By contrast, after last week's shock rocked financial markets and drove the safe haven dollar higher, broader currency markets were relatively calm on Tuesday amid the fast-moving Ukraine crisis.

At its lowest point on Tuesday, the Hong Kong dollar traded at 7.8165 per dollar, its softest since December 2019.

The ample liquidity conditions followed a decision by the Hong Kong Monetary Authority (HKMA), the city's de facto central bank, not to expand its Exchange Fund Bills (EFBs) issuance on Tuesday, said Ken Cheung, chief Asian FX strategist at Mizuho Bank.

The HKMA has boosted issuance of EFBs at its weekly auctions in recent months to drain excess liquidity from the market.

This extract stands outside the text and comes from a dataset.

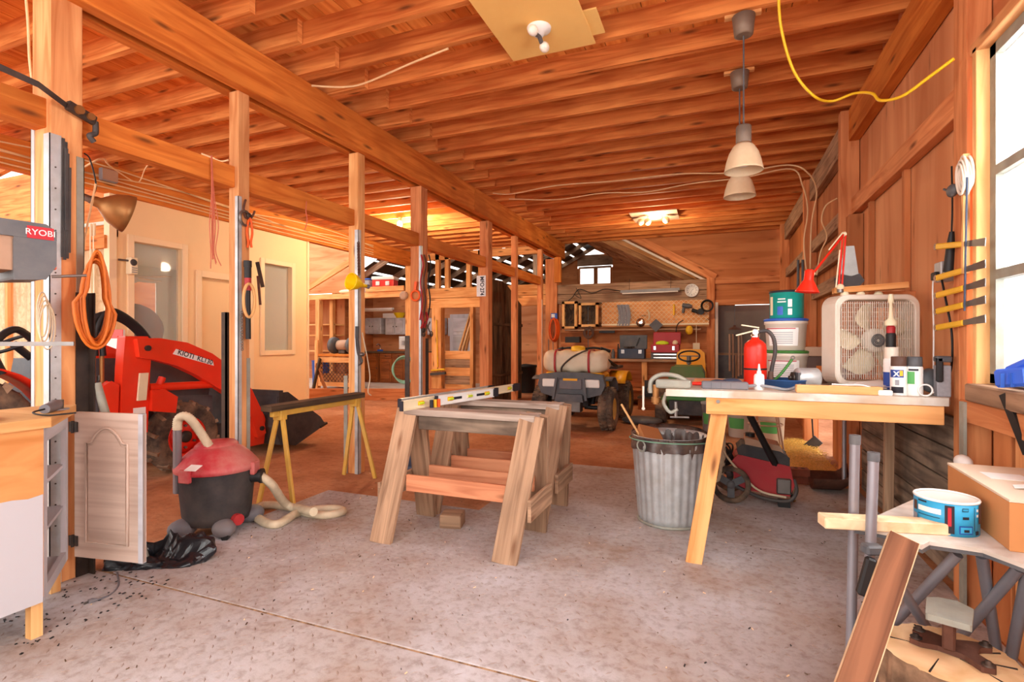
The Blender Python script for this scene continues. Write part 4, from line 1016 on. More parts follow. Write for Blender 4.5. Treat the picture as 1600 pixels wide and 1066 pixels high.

By not expanding issuance on Tuesday, the HKMA avoided the risk of draining too much liquidity, Cheung said. The HKMA is widely expected to mop up excess liquidity and support the Hong Kong dollar if tightening Fed policy pushes it to the weak end of its trading band.

Fed funds futures traders have fully priced in a 25 basis point interest rate hike at the Fed's March meeting, though the odds of a 50 basis point increase have fallen to around 10%.

"The pair is likely to remain volatile as the market watches the response from Russia, with immediate bias favouring the USD amid risk-off sentiment," analysts at OCBC Bank said in a note.

The Hong Kong dollar is pegged in a narrow range of 7.75-7.85 per U.S. dollar. The HKMA is bound to start buying or selling the currency to manage its value when it hits either end of the band.